**** THE INPUT

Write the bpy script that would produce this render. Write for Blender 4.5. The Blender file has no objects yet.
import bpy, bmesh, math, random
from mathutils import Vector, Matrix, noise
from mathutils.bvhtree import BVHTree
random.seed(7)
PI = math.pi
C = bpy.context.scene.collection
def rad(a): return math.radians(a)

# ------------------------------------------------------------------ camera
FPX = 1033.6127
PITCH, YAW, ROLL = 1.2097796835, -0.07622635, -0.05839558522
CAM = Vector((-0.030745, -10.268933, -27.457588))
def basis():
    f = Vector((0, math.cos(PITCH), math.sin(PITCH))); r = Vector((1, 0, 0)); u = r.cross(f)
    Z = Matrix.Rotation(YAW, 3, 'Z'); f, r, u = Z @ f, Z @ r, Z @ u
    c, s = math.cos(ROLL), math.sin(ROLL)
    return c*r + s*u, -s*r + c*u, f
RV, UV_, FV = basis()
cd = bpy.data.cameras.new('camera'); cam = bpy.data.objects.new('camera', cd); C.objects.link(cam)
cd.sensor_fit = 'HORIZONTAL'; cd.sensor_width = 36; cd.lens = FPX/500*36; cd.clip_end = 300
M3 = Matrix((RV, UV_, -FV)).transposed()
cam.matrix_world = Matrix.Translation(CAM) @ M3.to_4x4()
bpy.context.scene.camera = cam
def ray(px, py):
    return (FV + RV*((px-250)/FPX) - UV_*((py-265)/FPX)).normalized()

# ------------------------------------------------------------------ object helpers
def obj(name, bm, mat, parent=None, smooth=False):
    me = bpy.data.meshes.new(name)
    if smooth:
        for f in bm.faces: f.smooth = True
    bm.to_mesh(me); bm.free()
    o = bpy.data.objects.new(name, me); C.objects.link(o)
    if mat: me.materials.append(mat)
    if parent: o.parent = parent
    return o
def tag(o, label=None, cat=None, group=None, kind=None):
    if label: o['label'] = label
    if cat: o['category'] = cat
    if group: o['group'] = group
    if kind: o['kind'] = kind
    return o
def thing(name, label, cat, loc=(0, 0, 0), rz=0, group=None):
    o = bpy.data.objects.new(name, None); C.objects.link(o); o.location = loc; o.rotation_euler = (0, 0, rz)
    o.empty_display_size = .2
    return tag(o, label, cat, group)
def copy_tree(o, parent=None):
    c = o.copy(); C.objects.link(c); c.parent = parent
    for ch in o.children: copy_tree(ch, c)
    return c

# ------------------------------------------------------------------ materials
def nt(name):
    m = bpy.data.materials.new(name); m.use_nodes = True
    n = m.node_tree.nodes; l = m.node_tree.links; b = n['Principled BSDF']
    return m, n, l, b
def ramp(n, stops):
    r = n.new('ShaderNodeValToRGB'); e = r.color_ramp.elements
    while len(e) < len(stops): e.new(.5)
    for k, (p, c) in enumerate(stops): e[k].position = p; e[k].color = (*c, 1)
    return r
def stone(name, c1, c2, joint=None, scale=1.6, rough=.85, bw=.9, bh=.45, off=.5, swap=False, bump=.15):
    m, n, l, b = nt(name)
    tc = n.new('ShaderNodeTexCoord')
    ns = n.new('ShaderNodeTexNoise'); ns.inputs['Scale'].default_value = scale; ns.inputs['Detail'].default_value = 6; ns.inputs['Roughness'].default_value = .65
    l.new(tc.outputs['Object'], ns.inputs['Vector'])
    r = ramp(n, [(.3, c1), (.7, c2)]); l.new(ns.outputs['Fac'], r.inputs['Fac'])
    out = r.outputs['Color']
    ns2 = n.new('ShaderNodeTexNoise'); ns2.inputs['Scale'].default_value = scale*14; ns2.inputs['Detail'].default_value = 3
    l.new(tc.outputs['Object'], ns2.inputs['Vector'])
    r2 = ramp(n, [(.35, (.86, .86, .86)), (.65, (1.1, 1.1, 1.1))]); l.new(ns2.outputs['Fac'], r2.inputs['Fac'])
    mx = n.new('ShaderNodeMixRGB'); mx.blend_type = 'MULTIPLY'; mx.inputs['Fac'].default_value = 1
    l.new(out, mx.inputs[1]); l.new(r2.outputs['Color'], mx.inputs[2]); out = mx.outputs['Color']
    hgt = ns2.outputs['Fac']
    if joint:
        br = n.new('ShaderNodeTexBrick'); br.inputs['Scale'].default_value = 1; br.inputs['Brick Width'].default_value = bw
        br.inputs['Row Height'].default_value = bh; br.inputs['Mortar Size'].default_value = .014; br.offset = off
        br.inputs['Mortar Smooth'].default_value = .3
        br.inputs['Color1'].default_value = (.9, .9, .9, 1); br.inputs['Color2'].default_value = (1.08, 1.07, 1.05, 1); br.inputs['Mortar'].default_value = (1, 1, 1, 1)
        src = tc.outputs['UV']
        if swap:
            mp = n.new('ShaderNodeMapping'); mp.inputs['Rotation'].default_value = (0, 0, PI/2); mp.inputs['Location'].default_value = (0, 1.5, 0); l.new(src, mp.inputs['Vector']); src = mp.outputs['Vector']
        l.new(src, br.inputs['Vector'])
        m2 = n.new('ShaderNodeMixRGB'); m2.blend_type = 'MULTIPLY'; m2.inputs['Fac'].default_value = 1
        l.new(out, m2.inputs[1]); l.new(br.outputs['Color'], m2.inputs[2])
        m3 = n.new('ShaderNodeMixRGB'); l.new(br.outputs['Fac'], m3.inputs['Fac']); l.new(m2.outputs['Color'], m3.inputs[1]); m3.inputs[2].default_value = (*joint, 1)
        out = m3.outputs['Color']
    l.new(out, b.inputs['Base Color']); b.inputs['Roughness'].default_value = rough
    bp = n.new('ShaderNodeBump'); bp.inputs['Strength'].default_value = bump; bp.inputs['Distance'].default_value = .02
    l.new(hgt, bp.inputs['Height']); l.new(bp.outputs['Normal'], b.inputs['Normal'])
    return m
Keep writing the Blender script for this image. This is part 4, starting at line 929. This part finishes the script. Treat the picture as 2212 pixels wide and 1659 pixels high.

********

### TASK BRIEF
Quote the listing above from its first line to the line with "def rad(a): return math.radians(a)", inclusive, and add nothing.

### THE SOLUTION
Write the bpy script that would produce this render. Write for Blender 4.5. The Blender file has no objects yet.
import bpy, bmesh, math, random
from mathutils import Vector, Matrix, noise
from mathutils.bvhtree import BVHTree
random.seed(7)
PI = math.pi
C = bpy.context.scene.collection
def rad(a): return math.radians(a)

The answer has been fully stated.